Shon Weissman e i post su Gaza: “Perché non gli sparano in testa e basta?”, rivolta a Dusseldorf

L'attaccante israeliano, Shon Weissman, è finito nella bufera per alcuni post del recente passato nel quale, in seguito all'attacco di Hamas del 7 ottobre 2023, si chiedeva cosa aspettasse il governo a intervenire militarmente sganciando "bombe da 200 tonnellate su Gaza". Non è stata l'unica frase che a Dusseldorf ha provocato la sommossa social dei tifosi del Fortuna, che hanno avviato perfino una petizione affinché l'operazione non fosse portata a termine. E ci sono riusciti. Non hanno dimenticato né il ‘mi piace' a chi teorizzava la "cancellazione dalla mappa" di quella fetta di territorio da annientare né quel "perché non gli sparano in testa e basta?" a corredo di alcune foto di palestinesi detenuti.
Tutte affermazioni che risalgono all'epoca dei fatti, successivamente cassate dai profili ma non cadute nell'oblio. E oggi quelle posizioni hanno di fatto provocato il fallimento della trattativa di mercato tra la società tedesca e il Granada. "Eravamo molto interessati al suo acquisto – ha fatto sapere la società, che pure aveva difeso la propria scelta salvo fare marcia indietro vista l'ondata di proteste – ma alla fine abbiamo deciso di non procedere al suo ingaggio". Non è spiegato esplicitamente perché ma, considerato il contesto, è stato facile trovare il nesso tra il diniego e il clamore per le posizioni del calciatore.
A tutto ciò Weissman ha reagito condividendo su Instagram un messaggio nel quale ha rivendicato identità, origini e s'è scagliato contro l'orrore subito dal suo popolo. Tra le frasi che sintetizzano il suo pensiero ce n'è una in particolare "Nessun estraneo potrà mai comprendere veramente quello che abbiamo passato". L'incipit dello sfogo è intriso d'orgoglio e di dolore.
Sono figlio di una nazione ancora in lutto per gli orrori del 7 ottobre. Quel giorno nero, in cui intere famiglie furono assassinate, rapite e brutalizzate, rimane una ferita aperta per me come persona, come membro di una famiglia israeliana e come atleta che rappresenta il mio Paese.
Sangue su sangue e quella sottile linea rossa tra giustizia e voglia di vendetta caratterizzano la parte centrale della sua riflessione.

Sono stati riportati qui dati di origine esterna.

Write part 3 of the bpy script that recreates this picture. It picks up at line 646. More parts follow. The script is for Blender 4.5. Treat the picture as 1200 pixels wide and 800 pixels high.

È possibile e necessario opporsi al danno arrecato a persone innocenti da entrambe le parti – si legge ancora – ma non permetterò che mi si dipinga come qualcuno che ha promosso l'odio. Se per alcuni è difficile accettarlo, dovrebbero riconsiderare quanto accaduto il 7 ottobre. Pur accettando tutte le critiche, mi addolora che non sia stato considerato il contesto completo. In un momento di dolore nazionale e personale, rimango fedele ai valori dell'umanità, della sportività e del rispetto reciproco.
La parte conclusiva del post è una professione di attaccamento e fiducia nei confronti del Paese, Israele, che sosterrà sempre e ovunque.
In fin dei conti, una persona starà sempre dalla parte del proprio Paese, qualunque cosa accada. Nessun estraneo potrà mai comprendere veramente quello che abbiamo passato. La lealtà non è in discussione. Soprattutto quando il tuo popolo sta ancora seppellendo i suoi morti. Sono profondamente grato per il supporto che ho ricevuto dalle persone che mi conoscono davvero e continuerò a portare con orgoglio la bandiera israeliana ovunque giochi.